## begin

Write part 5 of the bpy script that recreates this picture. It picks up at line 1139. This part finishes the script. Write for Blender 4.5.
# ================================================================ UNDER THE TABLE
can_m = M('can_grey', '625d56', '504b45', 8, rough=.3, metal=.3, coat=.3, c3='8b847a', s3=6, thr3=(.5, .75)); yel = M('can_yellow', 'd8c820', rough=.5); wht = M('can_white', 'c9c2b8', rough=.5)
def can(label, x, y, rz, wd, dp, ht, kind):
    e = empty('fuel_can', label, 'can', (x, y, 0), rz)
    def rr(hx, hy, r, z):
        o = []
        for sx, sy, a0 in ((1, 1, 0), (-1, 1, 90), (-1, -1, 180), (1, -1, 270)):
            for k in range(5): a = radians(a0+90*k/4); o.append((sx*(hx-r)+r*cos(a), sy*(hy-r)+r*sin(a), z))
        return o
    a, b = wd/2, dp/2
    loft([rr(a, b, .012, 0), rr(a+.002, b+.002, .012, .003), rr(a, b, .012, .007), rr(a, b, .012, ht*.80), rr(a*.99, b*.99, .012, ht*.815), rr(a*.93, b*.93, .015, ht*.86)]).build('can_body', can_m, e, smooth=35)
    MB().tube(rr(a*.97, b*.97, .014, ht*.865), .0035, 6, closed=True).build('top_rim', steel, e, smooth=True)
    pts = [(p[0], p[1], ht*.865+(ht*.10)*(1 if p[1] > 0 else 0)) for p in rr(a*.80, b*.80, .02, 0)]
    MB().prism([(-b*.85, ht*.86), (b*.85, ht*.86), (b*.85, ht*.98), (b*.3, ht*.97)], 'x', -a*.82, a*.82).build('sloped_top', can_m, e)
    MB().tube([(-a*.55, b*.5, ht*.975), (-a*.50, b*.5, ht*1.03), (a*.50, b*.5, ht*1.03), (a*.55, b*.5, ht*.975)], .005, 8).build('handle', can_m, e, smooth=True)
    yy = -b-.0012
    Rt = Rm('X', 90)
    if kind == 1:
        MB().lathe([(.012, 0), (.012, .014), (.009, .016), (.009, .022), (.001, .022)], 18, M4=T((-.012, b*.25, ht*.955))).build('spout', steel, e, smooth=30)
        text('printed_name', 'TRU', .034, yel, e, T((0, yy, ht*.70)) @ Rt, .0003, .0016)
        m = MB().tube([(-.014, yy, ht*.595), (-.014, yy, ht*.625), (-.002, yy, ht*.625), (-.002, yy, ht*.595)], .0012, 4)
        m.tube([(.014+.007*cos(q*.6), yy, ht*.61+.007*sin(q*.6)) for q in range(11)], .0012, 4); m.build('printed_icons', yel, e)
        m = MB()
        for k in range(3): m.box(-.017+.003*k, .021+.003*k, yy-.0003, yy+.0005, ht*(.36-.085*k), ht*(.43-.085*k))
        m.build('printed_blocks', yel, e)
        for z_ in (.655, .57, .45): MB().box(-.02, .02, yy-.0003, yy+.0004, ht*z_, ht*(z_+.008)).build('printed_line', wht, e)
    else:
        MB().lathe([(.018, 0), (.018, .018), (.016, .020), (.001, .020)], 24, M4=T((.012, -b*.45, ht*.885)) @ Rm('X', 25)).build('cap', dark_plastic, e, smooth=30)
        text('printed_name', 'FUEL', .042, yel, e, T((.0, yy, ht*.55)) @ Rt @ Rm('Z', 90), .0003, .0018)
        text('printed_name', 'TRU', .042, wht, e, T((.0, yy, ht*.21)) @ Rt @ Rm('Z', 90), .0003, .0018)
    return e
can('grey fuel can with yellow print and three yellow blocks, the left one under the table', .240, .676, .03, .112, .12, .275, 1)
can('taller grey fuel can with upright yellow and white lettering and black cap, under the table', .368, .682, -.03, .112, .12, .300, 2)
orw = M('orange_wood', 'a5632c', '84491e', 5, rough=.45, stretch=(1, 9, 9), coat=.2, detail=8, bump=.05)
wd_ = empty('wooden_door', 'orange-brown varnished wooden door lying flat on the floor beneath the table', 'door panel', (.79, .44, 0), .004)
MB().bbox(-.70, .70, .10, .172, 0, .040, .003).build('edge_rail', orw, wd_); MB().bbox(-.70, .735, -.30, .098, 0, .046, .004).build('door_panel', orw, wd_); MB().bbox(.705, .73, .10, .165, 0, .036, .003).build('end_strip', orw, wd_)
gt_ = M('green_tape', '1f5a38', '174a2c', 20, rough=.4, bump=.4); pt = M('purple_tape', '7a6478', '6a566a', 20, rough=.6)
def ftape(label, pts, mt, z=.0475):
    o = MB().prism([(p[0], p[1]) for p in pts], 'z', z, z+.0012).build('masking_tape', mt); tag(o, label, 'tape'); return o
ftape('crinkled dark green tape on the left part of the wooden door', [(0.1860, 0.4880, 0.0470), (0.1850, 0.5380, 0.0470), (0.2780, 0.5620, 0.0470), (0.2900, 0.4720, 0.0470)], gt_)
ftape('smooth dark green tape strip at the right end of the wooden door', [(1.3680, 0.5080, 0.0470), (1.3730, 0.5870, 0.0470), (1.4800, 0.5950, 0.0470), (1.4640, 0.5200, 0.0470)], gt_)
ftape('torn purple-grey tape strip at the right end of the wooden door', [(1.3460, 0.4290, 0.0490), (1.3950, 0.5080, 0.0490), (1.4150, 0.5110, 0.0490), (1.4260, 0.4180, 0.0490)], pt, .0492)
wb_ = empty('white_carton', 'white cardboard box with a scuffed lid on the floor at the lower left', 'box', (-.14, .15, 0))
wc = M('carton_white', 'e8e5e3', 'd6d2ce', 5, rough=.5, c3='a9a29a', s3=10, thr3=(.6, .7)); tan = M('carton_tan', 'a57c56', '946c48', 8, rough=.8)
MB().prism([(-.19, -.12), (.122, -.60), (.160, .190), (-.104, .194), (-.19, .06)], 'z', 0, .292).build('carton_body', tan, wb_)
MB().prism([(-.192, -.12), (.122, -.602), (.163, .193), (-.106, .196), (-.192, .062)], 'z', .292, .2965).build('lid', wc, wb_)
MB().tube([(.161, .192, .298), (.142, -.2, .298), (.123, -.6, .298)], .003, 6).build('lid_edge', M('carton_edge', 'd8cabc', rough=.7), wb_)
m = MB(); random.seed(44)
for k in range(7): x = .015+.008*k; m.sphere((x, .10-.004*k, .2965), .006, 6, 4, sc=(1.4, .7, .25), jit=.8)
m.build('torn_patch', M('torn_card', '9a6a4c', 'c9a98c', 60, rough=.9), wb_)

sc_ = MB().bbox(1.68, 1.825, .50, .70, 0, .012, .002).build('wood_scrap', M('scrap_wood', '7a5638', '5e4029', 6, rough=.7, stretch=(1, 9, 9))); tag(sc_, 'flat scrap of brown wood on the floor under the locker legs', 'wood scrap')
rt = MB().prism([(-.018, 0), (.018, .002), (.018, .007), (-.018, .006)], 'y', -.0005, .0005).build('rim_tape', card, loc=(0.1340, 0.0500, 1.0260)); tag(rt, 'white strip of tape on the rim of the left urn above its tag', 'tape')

## end

SHORT PROBLEM:
Repeat every line of the data, exactly and in full.

OUTPUT FOR THIS EXERCISE:
Write part 5 of the bpy script that recreates this picture. It picks up at line 1139. This part finishes the script. Write for Blender 4.5.
# ================================================================ UNDER THE TABLE
can_m = M('can_grey', '625d56', '504b45', 8, rough=.3, metal=.3, coat=.3, c3='8b847a', s3=6, thr3=(.5, .75)); yel = M('can_yellow', 'd8c820', rough=.5); wht = M('can_white', 'c9c2b8', rough=.5)
def can(label, x, y, rz, wd, dp, ht, kind):
    e = empty('fuel_can', label, 'can', (x, y, 0), rz)
    def rr(hx, hy, r, z):
        o = []
        for sx, sy, a0 in ((1, 1, 0), (-1, 1, 90), (-1, -1, 180), (1, -1, 270)):
            for k in range(5): a = radians(a0+90*k/4); o.append((sx*(hx-r)+r*cos(a), sy*(hy-r)+r*sin(a), z))
        return o
    a, b = wd/2, dp/2
    loft([rr(a, b, .012, 0), rr(a+.002, b+.002, .012, .003), rr(a, b, .012, .007), rr(a, b, .012, ht*.80), rr(a*.99, b*.99, .012, ht*.815), rr(a*.93, b*.93, .015, ht*.86)]).build('can_body', can_m, e, smooth=35)
    MB().tube(rr(a*.97, b*.97, .014, ht*.865), .0035, 6, closed=True).build('top_rim', steel, e, smooth=True)
    pts = [(p[0], p[1], ht*.865+(ht*.10)*(1 if p[1] > 0 else 0)) for p in rr(a*.80, b*.80, .02, 0)]
    MB().prism([(-b*.85, ht*.86), (b*.85, ht*.86), (b*.85, ht*.98), (b*.3, ht*.97)], 'x', -a*.82, a*.82).build('sloped_top', can_m, e)
    MB().tube([(-a*.55, b*.5, ht*.975), (-a*.50, b*.5, ht*1.03), (a*.50, b*.5, ht*1.03), (a*.55, b*.5, ht*.975)], .005, 8).build('handle', can_m, e, smooth=True)
    yy = -b-.0012
    Rt = Rm('X', 90)
    if kind == 1:
        MB().lathe([(.012, 0), (.012, .014), (.009, .016), (.009, .022), (.001, .022)], 18, M4=T((-.012, b*.25, ht*.955))).build('spout', steel, e, smooth=30)
        text('printed_name', 'TRU', .034, yel, e, T((0, yy, ht*.70)) @ Rt, .0003, .0016)
        m = MB().tube([(-.014, yy, ht*.595), (-.014, yy, ht*.625), (-.002, yy, ht*.625), (-.002, yy, ht*.595)], .0012, 4)
        m.tube([(.014+.007*cos(q*.6), yy, ht*.61+.007*sin(q*.6)) for q in range(11)], .0012, 4); m.build('printed_icons', yel, e)
        m = MB()
        for k in range(3): m.box(-.017+.003*k, .021+.003*k, yy-.0003, yy+.0005, ht*(.36-.085*k), ht*(.43-.085*k))
        m.build('printed_blocks', yel, e)
        for z_ in (.655, .57, .45): MB().box(-.02, .02, yy-.0003, yy+.0004, ht*z_, ht*(z_+.008)).build('printed_line', wht, e)
    else:
        MB().lathe([(.018, 0), (.018, .018), (.016, .020), (.001, .020)], 24, M4=T((.012, -b*.45, ht*.885)) @ Rm('X', 25)).build('cap', dark_plastic, e, smooth=30)
        text('printed_name', 'FUEL', .042, yel, e, T((.0, yy, ht*.55)) @ Rt @ Rm('Z', 90), .0003, .0018)
        text('printed_name', 'TRU', .042, wht, e, T((.0, yy, ht*.21)) @ Rt @ Rm('Z', 90), .0003, .0018)
    return e
can('grey fuel can with yellow print and three yellow blocks, the left one under the table', .240, .676, .03, .112, .12, .275, 1)
can('taller grey fuel can with upright yellow and white lettering and black cap, under the table', .368, .682, -.03, .112, .12, .300, 2)
orw = M('orange_wood', 'a5632c', '84491e', 5, rough=.45, stretch=(1, 9, 9), coat=.2, detail=8, bump=.05)
wd_ = empty('wooden_door', 'orange-brown varnished wooden door lying flat on the floor beneath the table', 'door panel', (.79, .44, 0), .004)
MB().bbox(-.70, .70, .10, .172, 0, .040, .003).build('edge_rail', orw, wd_); MB().bbox(-.70, .735, -.30, .098, 0, .046, .004).build('door_panel', orw, wd_); MB().bbox(.705, .73, .10, .165, 0, .036, .003).build('end_strip', orw, wd_)
gt_ = M('green_tape', '1f5a38', '174a2c', 20, rough=.4, bump=.4); pt = M('purple_tape', '7a6478', '6a566a', 20, rough=.6)
def ftape(label, pts, mt, z=.0475):
    o = MB().prism([(p[0], p[1]) for p in pts], 'z', z, z+.0012).build('masking_tape', mt); tag(o, label, 'tape'); return o
ftape('crinkled dark green tape on the left part of the wooden door', [(0.1860, 0.4880, 0.0470), (0.1850, 0.5380, 0.0470), (0.2780, 0.5620, 0.0470), (0.2900, 0.4720, 0.0470)], gt_)
ftape('smooth dark green tape strip at the right end of the wooden door', [(1.3680, 0.5080, 0.0470), (1.3730, 0.5870, 0.0470), (1.4800, 0.5950, 0.0470), (1.4640, 0.5200, 0.0470)], gt_)
ftape('torn purple-grey tape strip at the right end of the wooden door', [(1.3460, 0.4290, 0.0490), (1.3950, 0.5080, 0.0490), (1.4150, 0.5110, 0.0490), (1.4260, 0.4180, 0.0490)], pt, .0492)
wb_ = empty('white_carton', 'white cardboard box with a scuffed lid on the floor at the lower left', 'box', (-.14, .15, 0))
wc = M('carton_white', 'e8e5e3', 'd6d2ce', 5, rough=.5, c3='a9a29a', s3=10, thr3=(.6, .7)); tan = M('carton_tan', 'a57c56', '946c48', 8, rough=.8)
MB().prism([(-.19, -.12), (.122, -.60), (.160, .190), (-.104, .194), (-.19, .06)], 'z', 0, .292).build('carton_body', tan, wb_)
MB().prism([(-.192, -.12), (.122, -.602), (.163, .193), (-.106, .196), (-.192, .062)], 'z', .292, .2965).build('lid', wc, wb_)
MB().tube([(.161, .192, .298), (.142, -.2, .298), (.123, -.6, .298)], .003, 6).build('lid_edge', M('carton_edge', 'd8cabc', rough=.7), wb_)
m = MB(); random.seed(44)
for k in range(7): x = .015+.008*k; m.sphere((x, .10-.004*k, .2965), .006, 6, 4, sc=(1.4, .7, .25), jit=.8)
m.build('torn_patch', M('torn_card', '9a6a4c', 'c9a98c', 60, rough=.9), wb_)

sc_ = MB().bbox(1.68, 1.825, .50, .70, 0, .012, .002).build('wood_scrap', M('scrap_wood', '7a5638', '5e4029', 6, rough=.7, stretch=(1, 9, 9))); tag(sc_, 'flat scrap of brown wood on the floor under the locker legs', 'wood scrap')
rt = MB().prism([(-.018, 0), (.018, .002), (.018, .007), (-.018, .006)], 'y', -.0005, .0005).build('rim_tape', card, loc=(0.1340, 0.0500, 1.0260)); tag(rt, 'white strip of tape on the rim of the left urn above its tag', 'tape')